In the 2010s, satellite-borne sensors entered the picture. The European Space Agency's Sentinel-1 radar and NASA's SnowEx campaign use synthetic aperture radar and lidar (Airborne Snow Observatory) to estimate basin-wide SWE without ground sampling. ASO flights over the Tuolumne basin in California have repeatedly outperformed the SNOTEL network at large-basin scales, especially in years when wind redistribution wrecks point measurements. Manual sampling, SNOTEL pillows, and airborne lidar now form a three-tier observation system that feeds water-supply forecasts published by the NRCS, CBRFC, NWRFC, and Bureau of Reclamation.
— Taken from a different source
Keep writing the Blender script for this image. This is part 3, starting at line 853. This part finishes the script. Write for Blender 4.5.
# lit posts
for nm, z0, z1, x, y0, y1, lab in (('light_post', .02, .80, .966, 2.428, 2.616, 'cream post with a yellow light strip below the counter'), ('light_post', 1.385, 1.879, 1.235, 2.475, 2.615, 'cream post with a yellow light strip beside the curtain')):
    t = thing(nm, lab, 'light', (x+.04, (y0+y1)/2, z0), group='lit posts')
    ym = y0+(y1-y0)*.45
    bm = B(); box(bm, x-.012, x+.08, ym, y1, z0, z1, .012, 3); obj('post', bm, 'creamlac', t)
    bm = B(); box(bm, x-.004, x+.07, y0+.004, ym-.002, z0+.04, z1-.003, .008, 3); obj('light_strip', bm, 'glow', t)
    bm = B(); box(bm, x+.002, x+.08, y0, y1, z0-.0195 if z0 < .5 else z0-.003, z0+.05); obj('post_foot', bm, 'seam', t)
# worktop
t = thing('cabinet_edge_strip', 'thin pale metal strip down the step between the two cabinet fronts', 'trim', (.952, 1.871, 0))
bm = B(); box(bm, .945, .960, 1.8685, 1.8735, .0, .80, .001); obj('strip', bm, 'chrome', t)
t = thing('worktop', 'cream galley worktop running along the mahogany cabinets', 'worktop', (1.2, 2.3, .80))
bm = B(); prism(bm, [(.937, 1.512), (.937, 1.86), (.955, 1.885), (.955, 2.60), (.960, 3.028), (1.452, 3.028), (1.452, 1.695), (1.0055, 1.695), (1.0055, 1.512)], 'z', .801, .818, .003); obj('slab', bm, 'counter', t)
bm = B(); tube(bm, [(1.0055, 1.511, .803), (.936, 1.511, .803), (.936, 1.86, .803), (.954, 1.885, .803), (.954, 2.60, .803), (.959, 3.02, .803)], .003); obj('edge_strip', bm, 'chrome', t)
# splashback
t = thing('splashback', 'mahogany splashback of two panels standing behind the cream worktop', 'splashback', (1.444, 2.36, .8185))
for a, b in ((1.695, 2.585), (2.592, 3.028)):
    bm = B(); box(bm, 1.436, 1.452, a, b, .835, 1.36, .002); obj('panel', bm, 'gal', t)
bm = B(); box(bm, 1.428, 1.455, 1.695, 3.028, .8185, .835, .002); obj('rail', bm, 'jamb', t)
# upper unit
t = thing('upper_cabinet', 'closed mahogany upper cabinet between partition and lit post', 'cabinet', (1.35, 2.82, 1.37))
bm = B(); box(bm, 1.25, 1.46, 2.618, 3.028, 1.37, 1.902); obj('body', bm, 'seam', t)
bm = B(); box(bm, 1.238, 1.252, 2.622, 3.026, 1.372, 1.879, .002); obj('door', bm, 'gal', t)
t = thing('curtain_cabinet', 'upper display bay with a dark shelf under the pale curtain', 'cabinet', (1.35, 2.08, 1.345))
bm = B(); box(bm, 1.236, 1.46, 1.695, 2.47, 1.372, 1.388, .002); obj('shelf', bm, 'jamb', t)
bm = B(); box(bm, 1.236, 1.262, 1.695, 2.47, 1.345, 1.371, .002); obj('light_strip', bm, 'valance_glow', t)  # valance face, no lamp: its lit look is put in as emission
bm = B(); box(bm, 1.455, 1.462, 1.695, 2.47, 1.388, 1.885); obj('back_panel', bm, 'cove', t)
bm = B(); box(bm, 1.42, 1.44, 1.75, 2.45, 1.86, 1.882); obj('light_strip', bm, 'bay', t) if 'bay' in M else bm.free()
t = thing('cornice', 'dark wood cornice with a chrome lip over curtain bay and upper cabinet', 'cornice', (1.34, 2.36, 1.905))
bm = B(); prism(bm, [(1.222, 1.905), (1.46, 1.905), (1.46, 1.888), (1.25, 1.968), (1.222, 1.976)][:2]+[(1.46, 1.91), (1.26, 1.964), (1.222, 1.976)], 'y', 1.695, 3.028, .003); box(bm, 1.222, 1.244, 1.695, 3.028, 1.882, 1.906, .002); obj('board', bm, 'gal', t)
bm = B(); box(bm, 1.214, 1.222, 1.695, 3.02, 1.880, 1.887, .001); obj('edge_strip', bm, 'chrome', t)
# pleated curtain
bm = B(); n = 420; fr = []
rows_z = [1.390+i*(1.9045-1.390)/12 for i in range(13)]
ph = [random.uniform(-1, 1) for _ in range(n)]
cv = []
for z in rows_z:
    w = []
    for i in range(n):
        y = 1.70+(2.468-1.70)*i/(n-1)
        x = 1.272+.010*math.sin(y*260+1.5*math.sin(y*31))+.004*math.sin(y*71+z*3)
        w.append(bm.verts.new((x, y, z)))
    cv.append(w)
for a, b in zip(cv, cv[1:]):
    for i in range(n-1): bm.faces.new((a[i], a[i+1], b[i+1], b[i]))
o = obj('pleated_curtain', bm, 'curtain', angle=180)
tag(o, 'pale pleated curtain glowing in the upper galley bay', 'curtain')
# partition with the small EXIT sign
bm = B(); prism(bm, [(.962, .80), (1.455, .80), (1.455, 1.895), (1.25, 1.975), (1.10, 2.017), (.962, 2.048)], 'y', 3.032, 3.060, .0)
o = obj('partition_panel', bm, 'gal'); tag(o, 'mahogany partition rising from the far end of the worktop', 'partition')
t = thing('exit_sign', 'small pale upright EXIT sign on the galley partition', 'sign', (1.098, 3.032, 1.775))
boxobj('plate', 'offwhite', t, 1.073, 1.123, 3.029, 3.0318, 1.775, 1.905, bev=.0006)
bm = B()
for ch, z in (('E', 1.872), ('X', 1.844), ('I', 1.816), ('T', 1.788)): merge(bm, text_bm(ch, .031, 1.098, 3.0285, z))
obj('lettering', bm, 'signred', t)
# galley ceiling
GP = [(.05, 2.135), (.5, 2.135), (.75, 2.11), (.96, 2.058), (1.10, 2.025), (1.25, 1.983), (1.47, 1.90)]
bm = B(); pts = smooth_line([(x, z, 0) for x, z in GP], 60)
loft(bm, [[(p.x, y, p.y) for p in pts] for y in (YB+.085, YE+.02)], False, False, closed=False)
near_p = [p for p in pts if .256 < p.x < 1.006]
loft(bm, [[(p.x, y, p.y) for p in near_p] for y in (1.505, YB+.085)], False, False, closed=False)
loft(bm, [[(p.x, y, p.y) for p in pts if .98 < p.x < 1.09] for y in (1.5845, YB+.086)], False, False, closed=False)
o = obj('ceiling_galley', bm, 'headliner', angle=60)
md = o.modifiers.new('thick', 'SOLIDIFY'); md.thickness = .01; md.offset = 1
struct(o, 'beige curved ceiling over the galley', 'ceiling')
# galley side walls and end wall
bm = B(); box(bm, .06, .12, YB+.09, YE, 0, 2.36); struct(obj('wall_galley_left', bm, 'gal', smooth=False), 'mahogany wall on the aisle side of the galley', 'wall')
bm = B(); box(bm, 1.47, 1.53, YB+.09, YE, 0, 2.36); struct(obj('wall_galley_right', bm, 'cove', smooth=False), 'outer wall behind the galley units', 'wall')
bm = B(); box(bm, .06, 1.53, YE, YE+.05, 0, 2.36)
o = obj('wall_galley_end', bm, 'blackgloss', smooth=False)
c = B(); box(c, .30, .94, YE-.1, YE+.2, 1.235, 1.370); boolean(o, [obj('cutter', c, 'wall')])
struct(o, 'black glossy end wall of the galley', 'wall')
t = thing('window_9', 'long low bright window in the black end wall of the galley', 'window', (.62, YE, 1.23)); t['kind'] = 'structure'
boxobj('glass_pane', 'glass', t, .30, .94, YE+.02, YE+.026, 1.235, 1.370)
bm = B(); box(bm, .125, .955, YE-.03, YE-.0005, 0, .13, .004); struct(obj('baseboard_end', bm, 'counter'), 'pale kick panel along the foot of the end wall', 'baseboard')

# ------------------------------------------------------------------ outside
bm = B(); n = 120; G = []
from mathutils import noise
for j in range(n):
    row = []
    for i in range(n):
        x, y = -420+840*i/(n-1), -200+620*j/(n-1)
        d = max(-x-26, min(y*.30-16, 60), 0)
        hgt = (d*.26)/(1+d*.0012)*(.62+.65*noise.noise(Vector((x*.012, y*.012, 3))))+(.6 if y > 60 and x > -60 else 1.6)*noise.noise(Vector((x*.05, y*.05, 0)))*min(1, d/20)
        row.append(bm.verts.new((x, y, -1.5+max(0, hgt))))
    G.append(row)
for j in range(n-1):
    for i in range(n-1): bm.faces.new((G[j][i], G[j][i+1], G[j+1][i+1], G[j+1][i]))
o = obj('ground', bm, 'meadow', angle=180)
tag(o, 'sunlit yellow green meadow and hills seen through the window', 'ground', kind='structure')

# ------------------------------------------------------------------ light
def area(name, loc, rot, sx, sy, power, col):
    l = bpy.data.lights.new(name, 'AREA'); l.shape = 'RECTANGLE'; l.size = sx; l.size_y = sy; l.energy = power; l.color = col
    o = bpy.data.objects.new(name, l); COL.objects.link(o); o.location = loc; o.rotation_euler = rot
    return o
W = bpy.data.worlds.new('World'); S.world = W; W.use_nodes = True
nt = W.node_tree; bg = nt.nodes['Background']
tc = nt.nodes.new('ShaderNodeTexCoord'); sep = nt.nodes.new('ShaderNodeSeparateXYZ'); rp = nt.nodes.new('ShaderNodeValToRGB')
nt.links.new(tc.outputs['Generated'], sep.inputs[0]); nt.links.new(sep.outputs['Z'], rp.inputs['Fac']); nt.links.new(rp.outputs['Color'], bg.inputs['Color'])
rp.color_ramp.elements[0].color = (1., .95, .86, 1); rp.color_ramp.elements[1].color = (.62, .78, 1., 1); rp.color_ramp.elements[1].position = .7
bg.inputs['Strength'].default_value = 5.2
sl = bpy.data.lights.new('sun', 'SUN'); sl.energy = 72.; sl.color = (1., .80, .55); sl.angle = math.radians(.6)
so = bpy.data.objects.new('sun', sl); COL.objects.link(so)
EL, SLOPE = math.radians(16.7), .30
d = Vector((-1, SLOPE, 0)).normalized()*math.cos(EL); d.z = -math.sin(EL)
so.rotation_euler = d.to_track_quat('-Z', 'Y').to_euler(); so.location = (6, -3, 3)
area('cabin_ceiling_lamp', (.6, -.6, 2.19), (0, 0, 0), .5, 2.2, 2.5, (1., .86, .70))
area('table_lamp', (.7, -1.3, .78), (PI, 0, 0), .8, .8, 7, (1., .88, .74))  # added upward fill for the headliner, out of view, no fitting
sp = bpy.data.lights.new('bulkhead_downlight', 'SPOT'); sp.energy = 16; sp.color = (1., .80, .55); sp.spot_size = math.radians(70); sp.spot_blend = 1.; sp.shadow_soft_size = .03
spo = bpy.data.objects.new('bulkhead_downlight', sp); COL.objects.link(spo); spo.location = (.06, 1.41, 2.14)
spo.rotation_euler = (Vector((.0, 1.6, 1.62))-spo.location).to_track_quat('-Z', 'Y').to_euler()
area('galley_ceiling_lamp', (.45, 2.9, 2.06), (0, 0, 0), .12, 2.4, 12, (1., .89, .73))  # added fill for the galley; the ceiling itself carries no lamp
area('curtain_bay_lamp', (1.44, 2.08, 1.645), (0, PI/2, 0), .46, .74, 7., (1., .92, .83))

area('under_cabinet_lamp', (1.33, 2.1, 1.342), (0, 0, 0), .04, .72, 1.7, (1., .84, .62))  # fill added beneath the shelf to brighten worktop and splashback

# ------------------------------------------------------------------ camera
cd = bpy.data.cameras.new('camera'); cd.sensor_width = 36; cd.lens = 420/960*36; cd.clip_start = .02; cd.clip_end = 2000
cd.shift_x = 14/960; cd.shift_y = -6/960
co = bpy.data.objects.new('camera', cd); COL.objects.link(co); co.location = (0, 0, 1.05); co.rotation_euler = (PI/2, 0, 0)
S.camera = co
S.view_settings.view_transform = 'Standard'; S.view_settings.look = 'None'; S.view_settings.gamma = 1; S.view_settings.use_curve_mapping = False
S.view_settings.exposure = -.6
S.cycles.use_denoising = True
In 2026, an agricultural water manager in California's Central Valley uses a real-time SWE map built from SNOTEL + ASO + Sentinel-1 to set spring irrigation deliveries. A 10% SWE error across the San Joaquin basin equals roughly 300,000 acre-feet of water, enough for half a million households. At ski resorts, the same SWE numbers drive opening-day predictions and avalanche forecasts. The calculator on this page implements exactly the formula those tools use under the hood.
Why This Tool Exists
Field crews, ski patrollers, structural engineers, and home roof-snow worriers all need to convert snow depth to water depth and water depth to load. Most existing calculators bake in the 10:1 rule of thumb and give wildly wrong answers for fresh powder or wind-packed snow. This page exposes the exact density variable so you get an honest answer in the format your downstream worksheet needs (mm SWE for hydrology, lb/ft² for structural, kg/m² for snow chemistry).